Wednesday, April 13, 2005

Notes on Basho

Spent the afternoon reading Basho's Narrow Road to the Deep North. Hard to know what to make of it. A lot is unsaid, or taken for granted. Here we have a wandering dilettante, unbelievable hyper-esthete, with his bushido code and an aristocratic disdain for commoners, but his trip, walking, often while ill or in bad weather, would be considered roughing it in any day and age. But still. He sets out claiming he has only the clothes on his back, and the clothes are made out of waxed paper at that. But then later he mentions in passing a considerable wardrobe, with things like "by the way I was wearing only my black robes", or, "I had only a hood against the rain," and he carries enough brushes, paper and ink for a daily production of poems which he leaves as often as not in desolate temples for the next hyperesthete traveler to read, should one come along.
I suspect he took along a manservant or two.

Were I to take a trip like Basho I would say stuff like,
ate pickled radishes,
wind pulled at my clothes, tatters like a beggar,
scorched breakfast pan, smoke filled the morning air,
the moon floats the dawn and rags of mist.
Broken tines. Ruined walls, coldwater chillbumps,
young white fish, blood taste, fire on the marches,
red eyes in the rising sun, cold rice in a broken bowl,
crazed slip. Song. Wept.

Basho actually said none of the above, exactly. He did say, when he got tired of writing stuff:

"To say more about the shrine would be to violate its holiness."
and:
"I saw many other things of interest in this mountain, the details of which, however, I refrain from betraying in accordance with the rules I must obey as a pilgrim."

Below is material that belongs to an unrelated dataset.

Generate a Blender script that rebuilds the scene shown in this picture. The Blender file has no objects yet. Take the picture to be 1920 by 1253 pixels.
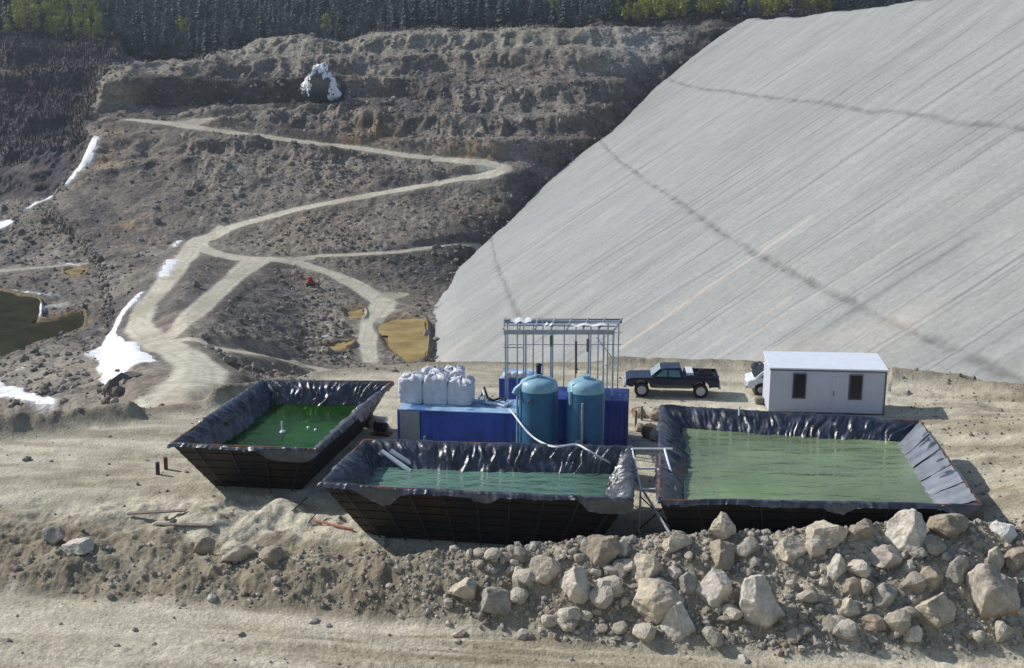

I like that. We bloggers could often go and do likewise.

He talks about a cricket under an old helmet which had been placed in a shrine, broken clam shells reminding him of the temporal, and singing fishermen too boisterous for his tastes. He and his party (at that time) of 2 other poets at one point turn down the tearful request of a couple of prostitutes who don't know the road, who want to follow along, but at a very respectful distance, almost out of sight, so as not to get lost. He makes up an excuse and puts them off.

But he then feels sorry for them later and composes some verses.

He ends up in the remote north and does not tell us how he gets home.

It's a different way of writing. I kind of like it. And making allowances for his being a man of his time and place, I kind of liked him as well.